Like Becks, KP has the pop star wife, the tattoos, and takes a good photo. He also has friends in celebrity circles ... Still, given there is a global economic meltdown, it is both surprising and gratifying that cricket appears to be recession-proof.
In the Guardian, David Hopps says that the big bucks of the IPL will not cause dressing-room problems because the disparity in earnings of the richest and poorest members of a side have long been vast due to sponsorship deals.
The IPL, as its administrators like to boast, is a classic example of the free market … It is just that, in the free market, no one has a clue any more what anything – or anyone – is really worth.
Barclays were valued at about £15bn at the start of November but only about £4bn last week as shareholders sold in droves. Perhaps they should bundle up some unwanted players like Luke Wright, Samit Patel and any number of Australian state players and flog them off to Deccan Chargers as triple-A securities.
In the same paper, Vic Marks says there was little change in the demeanour of the two millionaires in the England side.
Flintoff bowled like a million dollars, perhaps better than that by current rates of exchange but it took him a long time to get rid of Ramnaresh Sarwan.
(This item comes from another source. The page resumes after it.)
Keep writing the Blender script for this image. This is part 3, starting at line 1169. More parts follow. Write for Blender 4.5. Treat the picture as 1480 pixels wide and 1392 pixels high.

Maybe there was some justice in the fact that Stuart Broad, who had shunned the IPL, was the man whose toil was most rewarded.
In a tongue-in-cheek piece in the Times, Patrick Kidd provides an account of what transpired in the England dressing room as the auction took place.
The second player auction for IPL Season 2 was less of a grab of big-name overseas batsmen and more a pursuit of bowlers, utility men and, in the case of Kevin Pietersen and Bangalore, some much-needed inspiration, writes Sharda Ugra in India Today.